Can you transcribe the data exactly? Leave the pictures out.

──────── MATERIAL

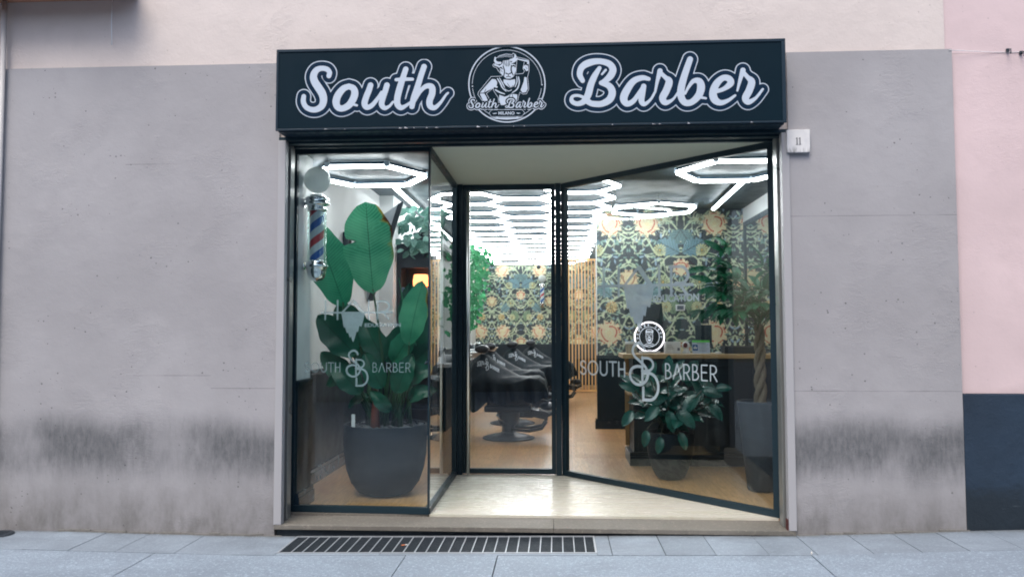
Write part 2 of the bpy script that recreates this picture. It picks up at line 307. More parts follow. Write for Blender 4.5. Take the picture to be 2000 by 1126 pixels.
# ------------------------------------------------------------------ mesh helpers
def vec(*a): return Vector(a)
class MB:
    def __init__(s): s.v = []; s.f = []; s.mi = []; s.sm = []; s.uv = {}; s.attr = None; s.fa = {}
    def quad(s, *p, m=0, smooth=False):
        i = len(s.v); s.v += [tuple(q) for q in p]; s.f.append(tuple(range(i, i+len(p)))); s.mi.append(m); s.sm.append(smooth)
    def box(s, x0, x1, y0, y1, z0, z1, m=0, top=None):
        i = len(s.v); s.v += [(x, y, z) for z in (z0, z1) for y in (y0, y1) for x in (x0, x1)]
        for q in ((0, 2, 3, 1), (4, 5, 7, 6), (0, 1, 5, 4), (2, 6, 7, 3), (0, 4, 6, 2), (1, 3, 7, 5)):
            s.f.append(tuple(i+k for k in q)); s.mi.append(m); s.sm.append(False)
        return s
    def prism(s, poly, z0, z1, m=0):
        a = sum(poly[k][0]*poly[(k+1) % len(poly)][1]-poly[(k+1) % len(poly)][0]*poly[k][1] for k in range(len(poly)))
        if a < 0: poly = poly[::-1]
        i = len(s.v); n = len(poly); s.v += [(x, y, z0) for x, y in poly]+[(x, y, z1) for x, y in poly]
        s.f.append(tuple(range(i+n-1, i-1, -1))); s.f.append(tuple(range(i+n, i+2*n)))
        for k in range(n): s.f.append((i+k, i+(k+1) % n, i+n+(k+1) % n, i+n+k))
        s.mi += [m]*(n+2); s.sm += [False]*(n+2); return s
    def bar(s, p0, p1, w, d, up=vec(0, 0, 1), m=0):
        p0, p1 = Vector(p0), Vector(p1); t = (p1-p0).normalized(); a = t.cross(up).normalized(); b = a.cross(t)
        i = len(s.v)
        for p in (p0, p1):
            for u, v in ((-1, -1), (1, -1), (1, 1), (-1, 1)): s.v.append(tuple(p+a*u*w/2+b*v*d/2))
        for q in ((3, 2, 1, 0), (4, 5, 6, 7), (0, 1, 5, 4), (1, 2, 6, 5), (2, 3, 7, 6), (3, 0, 4, 7)):
            s.f.append(tuple(i+k for k in q)); s.mi.append(m); s.sm.append(False)
        return s
    def tube(s, path, r, n=10, m=0, cap=True):
        path = [Vector(p) for p in path]; rr = r if isinstance(r, (list, tuple)) else [r]*len(path); rings = []
        t0 = (path[1]-path[0]).normalized(); a = t0.cross(vec(0, 0, 1))
        if a.length < .1: a = t0.cross(vec(1, 0, 0))
        a.normalize()
        for k, p in enumerate(path):
            t = (path[min(k+1, len(path)-1)]-path[max(k-1, 0)]).normalized(); a = (a-t*a.dot(t)).normalized(); b = t.cross(a)
            i = len(s.v); s.v += [tuple(p+(a*math.cos(2*math.pi*j/n)+b*math.sin(2*math.pi*j/n))*rr[k]) for j in range(n)]; rings.append(i)
        for i, k in zip(rings, rings[1:]):
            for j in range(n): s.f.append((i+j, i+(j+1) % n, k+(j+1) % n, k+j)); s.mi.append(m); s.sm.append(True)
        if cap:
            s.f.append(tuple(rings[0]+j for j in range(n))[::-1]); s.f.append(tuple(rings[-1]+j for j in range(n))); s.mi += [m, m]; s.sm += [False, False]
        return s
    def lathe(s, c, prof, n=32, m=0, smooth=True):
        c = Vector(c); rings = []
        for r, z in prof:
            i = len(s.v); s.v += [(c.x+r*math.cos(2*math.pi*j/n), c.y+r*math.sin(2*math.pi*j/n), c.z+z) for j in range(n)]; rings.append(i)
        for i, k in zip(rings, rings[1:]):
            for j in range(n): s.f.append((i+j, i+(j+1) % n, k+(j+1) % n, k+j)); s.mi.append(m); s.sm.append(smooth)
        return s
    def sphere(s, c, r, sx=1, sy=1, sz=1, n=24, m=0):
        pr = [(max(1e-4, r*math.sin(math.pi*k/(n//2))), -r*math.cos(math.pi*k/(n//2))) for k in range(n//2+1)]
        i0 = len(s.v); s.lathe((0, 0, 0), pr, n, m); c = Vector(c)
        for k in range(i0, len(s.v)): x, y, z = s.v[k]; s.v[k] = (c.x+x*sx, c.y+y*sy, c.z+z*sz)
        return s
    def grid(s, fn, nu, nv, m=0, uv=True, closed=False):
        i = len(s.v)
        for a in range(nu+1):
            for b in range(nv+1):
                s.v.append(tuple(fn(a/nu, b/nv)))
                if uv: s.uv[len(s.v)-1] = (b/nv, a/nu)
        for a in range(nu):
            for b in range(nv):
                k = i+a*(nv+1)+b; s.f.append((k, k+1, k+nv+2, k+nv+1)); s.mi.append(m); s.sm.append(True)
        return s
    def build(s, name, mats, parent=None, bevel=0, fix=True, root=None):
        o_loc = Vector((0, 0, 0))
        if parent is not None: o_loc = WL[parent.name]
        if root is not None: o_loc = Vector(root)
        me = bpy.data.meshes.new(name)
        me.from_pydata([(x-o_loc.x, y-o_loc.y, z-o_loc.z) for x, y, z in s.v], [], s.f)
        for m in (mats if isinstance(mats, (list, tuple)) else [mats]): me.materials.append(m)
        me.polygons.foreach_set('material_index', s.mi); me.polygons.foreach_set('use_smooth', s.sm)
        if s.uv:
            ul = me.uv_layers.new(name='UVMap')
            for lp in me.loops: ul.data[lp.index].uv = s.uv.get(lp.vertex_index, (0.2, .5))
        if s.attr is not None:
            at = me.color_attributes.new('paint', 'FLOAT_COLOR', 'POINT'); at.data.foreach_set('color', np.asarray(s.attr, np.float32).ravel())
        if s.fa:
            at = me.attributes.new('slab', 'FLOAT', 'FACE'); at.data.foreach_set('value', [s.fa.get(k, .5) for k in range(len(s.f))])
        me.update()
        o = bpy.data.objects.new(name, me); S.collection.objects.link(o)
        if parent is not None: o.parent = parent
        else: o.location = o_loc
        WL[o.name] = o_loc
        if bevel:
            b = o.modifiers.new('bevel', 'BEVEL'); b.width = bevel; b.segments = 2; b.limit_method = 'ANGLE'; b.angle_limit = rad(40)
        return o
WL = {}
def thing(name, label, cat, loc=(0, 0, 0), group=None):
    o = bpy.data.objects.new(name, None); S.collection.objects.link(o); o.location = loc; o.empty_display_size = .1
    o['label'] = label; o['category'] = cat
    if group: o['group'] = group
    WL[o.name] = Vector(loc); return o
def tag(o, label, cat, group=None):
    o['label'] = label; o['category'] = cat
    if group: o['group'] = group
    return o
def struct(o): o['kind'] = 'structure'; return o
def copy_thing(o, loc, rotz, label):
    c = o.copy(); S.collection.objects.link(c); c.location = loc; c.rotation_euler = (0, 0, rotz); c['label'] = label; WL[c.name] = Vector(loc)
    def rec(a, b):
        for ch in list(a.children):
            d = ch.copy(); S.collection.objects.link(d); d.parent = b; rec(ch, d)
    rec(o, c); return c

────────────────

_WORKED ANSWER_
Write part 2 of the bpy script that recreates this picture. It picks up at line 307. More parts follow. Write for Blender 4.5. Take the picture to be 2000 by 1126 pixels.
# ------------------------------------------------------------------ mesh helpers
def vec(*a): return Vector(a)
class MB:
    def __init__(s): s.v = []; s.f = []; s.mi = []; s.sm = []; s.uv = {}; s.attr = None; s.fa = {}
    def quad(s, *p, m=0, smooth=False):
        i = len(s.v); s.v += [tuple(q) for q in p]; s.f.append(tuple(range(i, i+len(p)))); s.mi.append(m); s.sm.append(smooth)
    def box(s, x0, x1, y0, y1, z0, z1, m=0, top=None):
        i = len(s.v); s.v += [(x, y, z) for z in (z0, z1) for y in (y0, y1) for x in (x0, x1)]
        for q in ((0, 2, 3, 1), (4, 5, 7, 6), (0, 1, 5, 4), (2, 6, 7, 3), (0, 4, 6, 2), (1, 3, 7, 5)):
            s.f.append(tuple(i+k for k in q)); s.mi.append(m); s.sm.append(False)
        return s
    def prism(s, poly, z0, z1, m=0):
        a = sum(poly[k][0]*poly[(k+1) % len(poly)][1]-poly[(k+1) % len(poly)][0]*poly[k][1] for k in range(len(poly)))
        if a < 0: poly = poly[::-1]
        i = len(s.v); n = len(poly); s.v += [(x, y, z0) for x, y in poly]+[(x, y, z1) for x, y in poly]
        s.f.append(tuple(range(i+n-1, i-1, -1))); s.f.append(tuple(range(i+n, i+2*n)))
        for k in range(n): s.f.append((i+k, i+(k+1) % n, i+n+(k+1) % n, i+n+k))
        s.mi += [m]*(n+2); s.sm += [False]*(n+2); return s
    def bar(s, p0, p1, w, d, up=vec(0, 0, 1), m=0):
        p0, p1 = Vector(p0), Vector(p1); t = (p1-p0).normalized(); a = t.cross(up).normalized(); b = a.cross(t)
        i = len(s.v)
        for p in (p0, p1):
            for u, v in ((-1, -1), (1, -1), (1, 1), (-1, 1)): s.v.append(tuple(p+a*u*w/2+b*v*d/2))
        for q in ((3, 2, 1, 0), (4, 5, 6, 7), (0, 1, 5, 4), (1, 2, 6, 5), (2, 3, 7, 6), (3, 0, 4, 7)):
            s.f.append(tuple(i+k for k in q)); s.mi.append(m); s.sm.append(False)
        return s
    def tube(s, path, r, n=10, m=0, cap=True):
        path = [Vector(p) for p in path]; rr = r if isinstance(r, (list, tuple)) else [r]*len(path); rings = []
        t0 = (path[1]-path[0]).normalized(); a = t0.cross(vec(0, 0, 1))
        if a.length < .1: a = t0.cross(vec(1, 0, 0))
        a.normalize()
        for k, p in enumerate(path):
            t = (path[min(k+1, len(path)-1)]-path[max(k-1, 0)]).normalized(); a = (a-t*a.dot(t)).normalized(); b = t.cross(a)
            i = len(s.v); s.v += [tuple(p+(a*math.cos(2*math.pi*j/n)+b*math.sin(2*math.pi*j/n))*rr[k]) for j in range(n)]; rings.append(i)
        for i, k in zip(rings, rings[1:]):
            for j in range(n): s.f.append((i+j, i+(j+1) % n, k+(j+1) % n, k+j)); s.mi.append(m); s.sm.append(True)
        if cap:
            s.f.append(tuple(rings[0]+j for j in range(n))[::-1]); s.f.append(tuple(rings[-1]+j for j in range(n))); s.mi += [m, m]; s.sm += [False, False]
        return s
    def lathe(s, c, prof, n=32, m=0, smooth=True):
        c = Vector(c); rings = []
        for r, z in prof:
            i = len(s.v); s.v += [(c.x+r*math.cos(2*math.pi*j/n), c.y+r*math.sin(2*math.pi*j/n), c.z+z) for j in range(n)]; rings.append(i)
        for i, k in zip(rings, rings[1:]):
            for j in range(n): s.f.append((i+j, i+(j+1) % n, k+(j+1) % n, k+j)); s.mi.append(m); s.sm.append(smooth)
        return s
    def sphere(s, c, r, sx=1, sy=1, sz=1, n=24, m=0):
        pr = [(max(1e-4, r*math.sin(math.pi*k/(n//2))), -r*math.cos(math.pi*k/(n//2))) for k in range(n//2+1)]
        i0 = len(s.v); s.lathe((0, 0, 0), pr, n, m); c = Vector(c)
        for k in range(i0, len(s.v)): x, y, z = s.v[k]; s.v[k] = (c.x+x*sx, c.y+y*sy, c.z+z*sz)
        return s
    def grid(s, fn, nu, nv, m=0, uv=True, closed=False):
        i = len(s.v)
        for a in range(nu+1):
            for b in range(nv+1):
                s.v.append(tuple(fn(a/nu, b/nv)))
                if uv: s.uv[len(s.v)-1] = (b/nv, a/nu)
        for a in range(nu):
            for b in range(nv):
                k = i+a*(nv+1)+b; s.f.append((k, k+1, k+nv+2, k+nv+1)); s.mi.append(m); s.sm.append(True)
        return s
    def build(s, name, mats, parent=None, bevel=0, fix=True, root=None):
        o_loc = Vector((0, 0, 0))
        if parent is not None: o_loc = WL[parent.name]
        if root is not None: o_loc = Vector(root)
        me = bpy.data.meshes.new(name)
        me.from_pydata([(x-o_loc.x, y-o_loc.y, z-o_loc.z) for x, y, z in s.v], [], s.f)
        for m in (mats if isinstance(mats, (list, tuple)) else [mats]): me.materials.append(m)
        me.polygons.foreach_set('material_index', s.mi); me.polygons.foreach_set('use_smooth', s.sm)
        if s.uv:
            ul = me.uv_layers.new(name='UVMap')
            for lp in me.loops: ul.data[lp.index].uv = s.uv.get(lp.vertex_index, (0.2, .5))
        if s.attr is not None:
            at = me.color_attributes.new('paint', 'FLOAT_COLOR', 'POINT'); at.data.foreach_set('color', np.asarray(s.attr, np.float32).ravel())
        if s.fa:
            at = me.attributes.new('slab', 'FLOAT', 'FACE'); at.data.foreach_set('value', [s.fa.get(k, .5) for k in range(len(s.f))])
        me.update()
        o = bpy.data.objects.new(name, me); S.collection.objects.link(o)
        if parent is not None: o.parent = parent
        else: o.location = o_loc
        WL[o.name] = o_loc
        if bevel:
            b = o.modifiers.new('bevel', 'BEVEL'); b.width = bevel; b.segments = 2; b.limit_method = 'ANGLE'; b.angle_limit = rad(40)
        return o
WL = {}
def thing(name, label, cat, loc=(0, 0, 0), group=None):
    o = bpy.data.objects.new(name, None); S.collection.objects.link(o); o.location = loc; o.empty_display_size = .1
    o['label'] = label; o['category'] = cat
    if group: o['group'] = group
    WL[o.name] = Vector(loc); return o
def tag(o, label, cat, group=None):
    o['label'] = label; o['category'] = cat
    if group: o['group'] = group
    return o
def struct(o): o['kind'] = 'structure'; return o
def copy_thing(o, loc, rotz, label):
    c = o.copy(); S.collection.objects.link(c); c.location = loc; c.rotation_euler = (0, 0, rotz); c['label'] = label; WL[c.name] = Vector(loc)
    def rec(a, b):
        for ch in list(a.children):
            d = ch.copy(); S.collection.objects.link(d); d.parent = b; rec(ch, d)
    rec(o, c); return c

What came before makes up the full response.